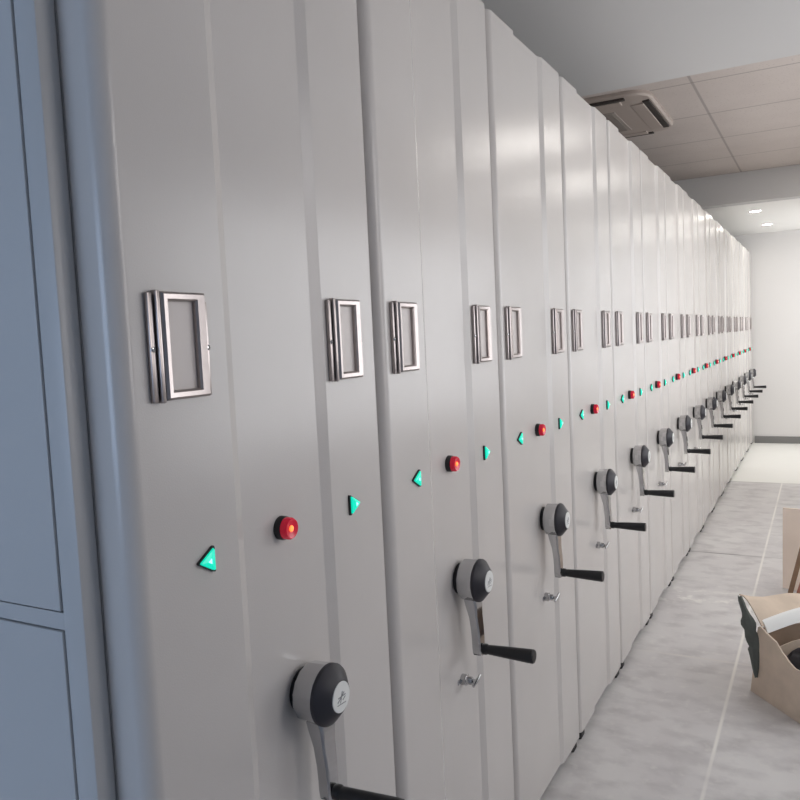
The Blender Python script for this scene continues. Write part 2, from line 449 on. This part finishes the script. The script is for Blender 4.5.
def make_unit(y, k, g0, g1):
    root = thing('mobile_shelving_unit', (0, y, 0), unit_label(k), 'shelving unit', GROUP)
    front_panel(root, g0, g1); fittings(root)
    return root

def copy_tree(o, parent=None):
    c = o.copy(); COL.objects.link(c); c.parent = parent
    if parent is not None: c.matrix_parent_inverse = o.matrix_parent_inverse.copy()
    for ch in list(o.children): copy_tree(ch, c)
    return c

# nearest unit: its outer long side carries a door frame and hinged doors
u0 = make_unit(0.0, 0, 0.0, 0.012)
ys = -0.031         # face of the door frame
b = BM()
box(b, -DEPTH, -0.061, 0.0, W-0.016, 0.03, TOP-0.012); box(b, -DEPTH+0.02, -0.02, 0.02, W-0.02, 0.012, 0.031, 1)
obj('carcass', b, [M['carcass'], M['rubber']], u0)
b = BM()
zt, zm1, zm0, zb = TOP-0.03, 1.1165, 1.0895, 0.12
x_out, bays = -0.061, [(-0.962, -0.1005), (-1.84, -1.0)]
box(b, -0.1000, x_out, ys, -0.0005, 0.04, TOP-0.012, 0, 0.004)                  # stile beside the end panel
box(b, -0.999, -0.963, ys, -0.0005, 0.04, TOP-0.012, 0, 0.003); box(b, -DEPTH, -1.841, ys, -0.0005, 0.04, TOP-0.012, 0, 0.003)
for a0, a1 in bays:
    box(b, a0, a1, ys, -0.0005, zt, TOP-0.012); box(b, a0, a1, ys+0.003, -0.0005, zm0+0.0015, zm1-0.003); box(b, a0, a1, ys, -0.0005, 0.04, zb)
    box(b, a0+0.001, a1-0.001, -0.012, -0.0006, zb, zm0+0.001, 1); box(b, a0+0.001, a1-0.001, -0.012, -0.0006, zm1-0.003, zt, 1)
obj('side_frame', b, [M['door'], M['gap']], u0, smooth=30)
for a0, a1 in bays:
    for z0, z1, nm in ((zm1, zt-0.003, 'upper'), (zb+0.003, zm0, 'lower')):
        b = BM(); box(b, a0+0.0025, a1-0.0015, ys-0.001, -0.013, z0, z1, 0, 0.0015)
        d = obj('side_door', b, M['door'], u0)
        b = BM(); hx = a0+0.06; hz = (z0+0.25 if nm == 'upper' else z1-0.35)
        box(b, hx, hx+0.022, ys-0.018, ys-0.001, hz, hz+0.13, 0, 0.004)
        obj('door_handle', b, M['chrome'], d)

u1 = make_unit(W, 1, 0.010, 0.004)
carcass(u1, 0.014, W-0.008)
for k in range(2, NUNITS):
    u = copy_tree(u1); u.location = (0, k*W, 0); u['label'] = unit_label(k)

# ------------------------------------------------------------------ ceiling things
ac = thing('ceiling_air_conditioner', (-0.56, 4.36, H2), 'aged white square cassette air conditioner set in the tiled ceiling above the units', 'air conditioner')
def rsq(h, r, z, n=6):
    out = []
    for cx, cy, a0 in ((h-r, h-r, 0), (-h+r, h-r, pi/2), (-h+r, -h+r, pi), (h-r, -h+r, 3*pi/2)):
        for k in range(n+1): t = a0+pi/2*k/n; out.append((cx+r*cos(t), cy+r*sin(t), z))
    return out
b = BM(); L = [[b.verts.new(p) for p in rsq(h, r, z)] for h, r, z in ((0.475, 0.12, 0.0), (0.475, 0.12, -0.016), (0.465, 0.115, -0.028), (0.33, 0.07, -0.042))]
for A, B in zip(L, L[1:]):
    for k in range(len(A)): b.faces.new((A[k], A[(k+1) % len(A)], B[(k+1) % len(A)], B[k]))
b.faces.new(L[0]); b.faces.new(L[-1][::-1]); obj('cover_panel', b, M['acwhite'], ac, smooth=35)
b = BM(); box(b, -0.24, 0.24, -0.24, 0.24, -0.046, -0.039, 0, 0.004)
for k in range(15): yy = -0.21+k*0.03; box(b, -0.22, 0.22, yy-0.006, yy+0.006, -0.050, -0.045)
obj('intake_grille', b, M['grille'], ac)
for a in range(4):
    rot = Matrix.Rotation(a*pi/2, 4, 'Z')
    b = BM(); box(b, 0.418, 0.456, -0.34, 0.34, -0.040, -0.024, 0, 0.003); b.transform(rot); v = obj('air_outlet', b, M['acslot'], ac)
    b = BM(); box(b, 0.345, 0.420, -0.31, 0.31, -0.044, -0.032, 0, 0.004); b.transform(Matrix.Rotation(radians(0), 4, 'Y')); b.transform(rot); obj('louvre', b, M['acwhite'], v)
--
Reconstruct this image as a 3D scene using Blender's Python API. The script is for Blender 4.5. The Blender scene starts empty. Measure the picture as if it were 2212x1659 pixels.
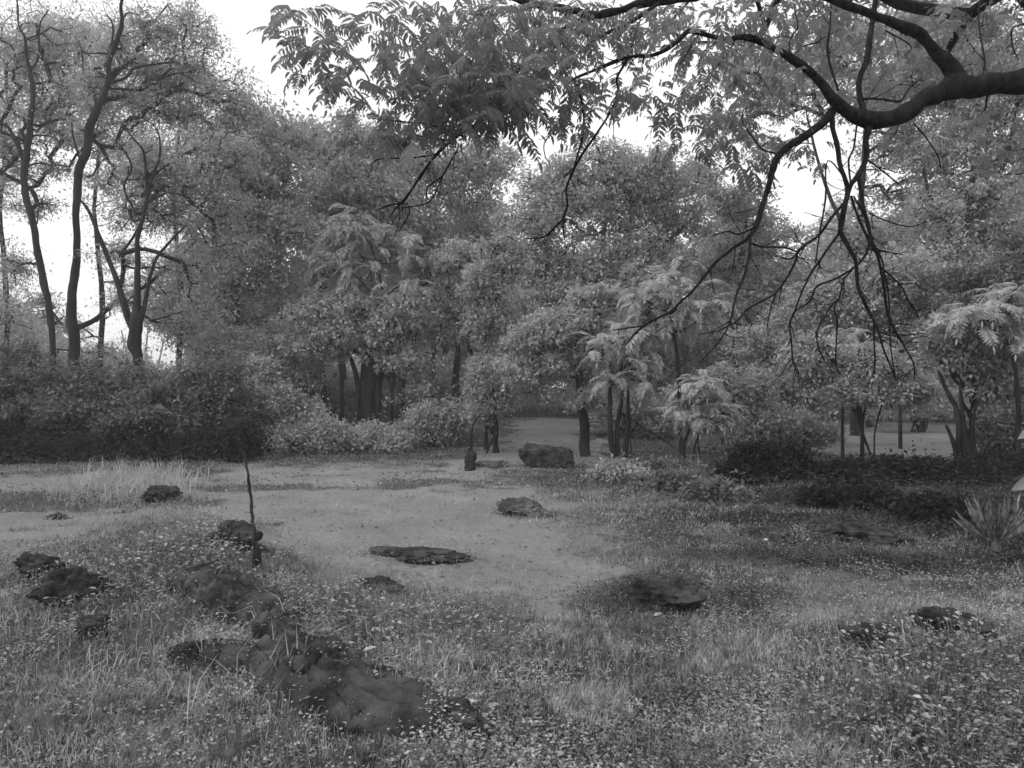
---
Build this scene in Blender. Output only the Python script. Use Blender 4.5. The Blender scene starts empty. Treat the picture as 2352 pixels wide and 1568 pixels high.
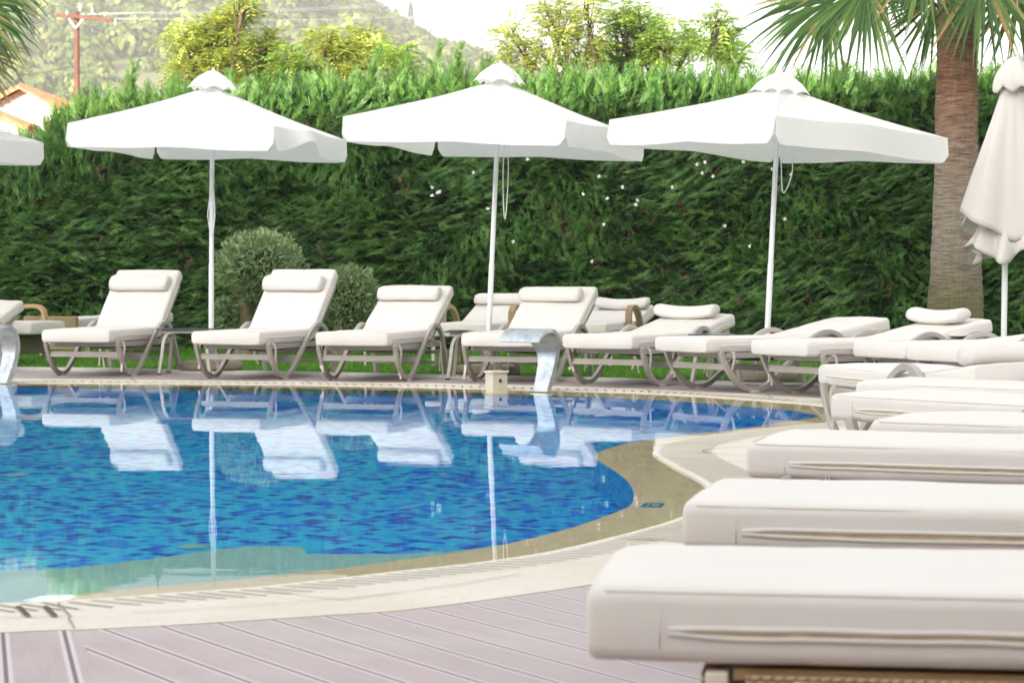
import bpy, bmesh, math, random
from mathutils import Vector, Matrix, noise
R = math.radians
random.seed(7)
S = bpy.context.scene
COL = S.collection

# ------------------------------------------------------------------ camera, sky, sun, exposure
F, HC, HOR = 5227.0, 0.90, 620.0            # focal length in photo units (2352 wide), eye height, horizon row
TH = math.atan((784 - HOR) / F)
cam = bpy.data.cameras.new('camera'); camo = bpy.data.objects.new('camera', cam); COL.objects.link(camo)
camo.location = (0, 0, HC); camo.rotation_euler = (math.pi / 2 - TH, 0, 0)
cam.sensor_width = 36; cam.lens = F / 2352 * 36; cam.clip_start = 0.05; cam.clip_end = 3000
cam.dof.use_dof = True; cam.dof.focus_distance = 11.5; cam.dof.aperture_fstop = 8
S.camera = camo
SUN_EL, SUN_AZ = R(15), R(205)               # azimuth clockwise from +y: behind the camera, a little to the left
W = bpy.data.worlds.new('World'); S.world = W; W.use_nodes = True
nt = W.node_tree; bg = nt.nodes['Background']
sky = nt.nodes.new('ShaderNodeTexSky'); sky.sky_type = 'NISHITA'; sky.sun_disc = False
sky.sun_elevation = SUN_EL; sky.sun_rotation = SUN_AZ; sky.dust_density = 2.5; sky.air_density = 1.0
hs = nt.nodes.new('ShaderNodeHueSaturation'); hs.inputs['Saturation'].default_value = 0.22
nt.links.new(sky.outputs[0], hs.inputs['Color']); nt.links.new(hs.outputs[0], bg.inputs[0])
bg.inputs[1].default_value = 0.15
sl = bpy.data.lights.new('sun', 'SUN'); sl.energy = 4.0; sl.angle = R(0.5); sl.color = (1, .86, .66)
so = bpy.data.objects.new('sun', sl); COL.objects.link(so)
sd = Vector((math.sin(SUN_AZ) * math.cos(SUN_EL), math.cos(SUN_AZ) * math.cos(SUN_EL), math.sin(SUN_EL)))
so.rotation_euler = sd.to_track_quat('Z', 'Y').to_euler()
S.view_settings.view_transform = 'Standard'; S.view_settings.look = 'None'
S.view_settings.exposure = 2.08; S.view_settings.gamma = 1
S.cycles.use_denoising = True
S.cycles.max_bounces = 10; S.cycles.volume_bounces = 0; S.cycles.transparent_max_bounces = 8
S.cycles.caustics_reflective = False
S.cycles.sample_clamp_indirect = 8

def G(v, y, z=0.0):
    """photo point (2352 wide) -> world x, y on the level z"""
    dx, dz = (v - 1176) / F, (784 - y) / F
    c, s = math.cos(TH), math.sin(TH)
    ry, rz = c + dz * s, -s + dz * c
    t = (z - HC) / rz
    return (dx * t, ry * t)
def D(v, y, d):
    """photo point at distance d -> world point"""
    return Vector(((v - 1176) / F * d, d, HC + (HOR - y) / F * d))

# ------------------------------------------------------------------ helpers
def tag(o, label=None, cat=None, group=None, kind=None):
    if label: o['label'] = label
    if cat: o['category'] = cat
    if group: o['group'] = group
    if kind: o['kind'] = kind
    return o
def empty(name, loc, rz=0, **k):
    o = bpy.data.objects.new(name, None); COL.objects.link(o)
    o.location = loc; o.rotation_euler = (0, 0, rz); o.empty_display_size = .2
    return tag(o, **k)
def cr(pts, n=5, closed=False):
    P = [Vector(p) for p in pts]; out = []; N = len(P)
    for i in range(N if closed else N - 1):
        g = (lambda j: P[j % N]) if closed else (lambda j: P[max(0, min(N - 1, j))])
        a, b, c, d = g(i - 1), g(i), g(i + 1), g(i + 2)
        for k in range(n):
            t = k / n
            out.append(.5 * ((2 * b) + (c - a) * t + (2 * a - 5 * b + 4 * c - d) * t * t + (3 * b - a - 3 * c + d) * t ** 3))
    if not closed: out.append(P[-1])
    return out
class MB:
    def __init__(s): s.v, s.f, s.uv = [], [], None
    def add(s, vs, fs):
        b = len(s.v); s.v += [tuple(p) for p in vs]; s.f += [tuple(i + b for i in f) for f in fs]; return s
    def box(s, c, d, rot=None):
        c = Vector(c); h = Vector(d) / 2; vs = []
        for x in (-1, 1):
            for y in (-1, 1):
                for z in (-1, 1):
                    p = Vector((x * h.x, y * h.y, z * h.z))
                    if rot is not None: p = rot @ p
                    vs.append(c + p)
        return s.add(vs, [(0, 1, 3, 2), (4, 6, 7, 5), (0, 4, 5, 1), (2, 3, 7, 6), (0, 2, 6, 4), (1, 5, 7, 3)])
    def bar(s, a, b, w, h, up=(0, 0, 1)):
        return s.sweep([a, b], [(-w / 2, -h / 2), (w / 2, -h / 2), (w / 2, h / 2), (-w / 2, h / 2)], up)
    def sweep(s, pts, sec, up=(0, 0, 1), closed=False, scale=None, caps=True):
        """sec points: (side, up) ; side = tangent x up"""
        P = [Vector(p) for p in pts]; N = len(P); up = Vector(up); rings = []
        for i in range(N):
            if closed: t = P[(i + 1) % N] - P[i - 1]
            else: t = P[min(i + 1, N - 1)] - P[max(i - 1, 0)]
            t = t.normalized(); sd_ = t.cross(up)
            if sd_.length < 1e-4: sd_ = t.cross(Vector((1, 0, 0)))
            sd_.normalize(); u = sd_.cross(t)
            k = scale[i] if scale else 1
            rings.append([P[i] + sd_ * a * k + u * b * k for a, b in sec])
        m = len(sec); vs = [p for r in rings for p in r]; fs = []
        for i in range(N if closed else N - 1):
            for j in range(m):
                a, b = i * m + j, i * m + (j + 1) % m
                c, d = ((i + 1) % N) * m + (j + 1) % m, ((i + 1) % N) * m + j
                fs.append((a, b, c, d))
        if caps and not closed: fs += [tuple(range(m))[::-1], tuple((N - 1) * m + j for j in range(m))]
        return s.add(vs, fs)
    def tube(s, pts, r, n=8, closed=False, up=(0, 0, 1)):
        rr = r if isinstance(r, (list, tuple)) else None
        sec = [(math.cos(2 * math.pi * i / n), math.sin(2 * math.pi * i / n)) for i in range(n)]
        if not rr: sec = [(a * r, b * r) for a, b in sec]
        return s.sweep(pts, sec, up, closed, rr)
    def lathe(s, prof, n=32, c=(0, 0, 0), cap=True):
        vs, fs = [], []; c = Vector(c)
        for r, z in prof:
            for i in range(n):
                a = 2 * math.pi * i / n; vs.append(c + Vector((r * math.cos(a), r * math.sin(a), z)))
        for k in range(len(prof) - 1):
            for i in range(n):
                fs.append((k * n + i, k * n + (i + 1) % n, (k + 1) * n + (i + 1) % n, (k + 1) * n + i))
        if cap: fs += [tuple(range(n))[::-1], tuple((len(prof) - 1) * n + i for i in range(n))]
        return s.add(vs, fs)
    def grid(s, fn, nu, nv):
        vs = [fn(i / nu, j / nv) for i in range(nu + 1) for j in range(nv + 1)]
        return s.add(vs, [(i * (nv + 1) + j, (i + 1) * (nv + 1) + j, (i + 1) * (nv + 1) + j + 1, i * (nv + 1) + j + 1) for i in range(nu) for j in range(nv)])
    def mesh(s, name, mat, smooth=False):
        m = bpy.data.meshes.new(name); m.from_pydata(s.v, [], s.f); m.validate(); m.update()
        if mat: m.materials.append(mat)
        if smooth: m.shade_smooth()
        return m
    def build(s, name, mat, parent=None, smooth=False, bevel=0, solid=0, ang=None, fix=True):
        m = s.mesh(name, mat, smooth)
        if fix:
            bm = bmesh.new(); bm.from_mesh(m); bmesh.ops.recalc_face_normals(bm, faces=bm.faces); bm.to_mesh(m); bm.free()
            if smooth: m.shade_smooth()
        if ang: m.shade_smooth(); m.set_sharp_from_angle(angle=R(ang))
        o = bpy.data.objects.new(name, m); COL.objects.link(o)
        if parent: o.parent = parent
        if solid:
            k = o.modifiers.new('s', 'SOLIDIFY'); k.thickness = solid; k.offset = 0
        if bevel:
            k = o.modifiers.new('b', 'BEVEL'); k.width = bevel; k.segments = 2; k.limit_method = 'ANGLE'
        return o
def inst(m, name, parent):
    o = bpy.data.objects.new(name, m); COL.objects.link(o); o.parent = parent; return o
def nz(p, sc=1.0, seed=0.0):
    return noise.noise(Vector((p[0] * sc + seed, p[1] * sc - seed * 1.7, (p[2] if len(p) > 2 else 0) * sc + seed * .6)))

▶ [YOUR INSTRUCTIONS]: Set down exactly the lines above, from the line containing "Build this scene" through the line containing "COL = S.collection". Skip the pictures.

▶ [ANSWER FOR THIS EXERCISE]:
Build this scene in Blender. Output only the Python script. Use Blender 4.5. The Blender scene starts empty. Treat the picture as 2352 pixels wide and 1568 pixels high.
import bpy, bmesh, math, random
from mathutils import Vector, Matrix, noise
R = math.radians
random.seed(7)
S = bpy.context.scene
COL = S.collection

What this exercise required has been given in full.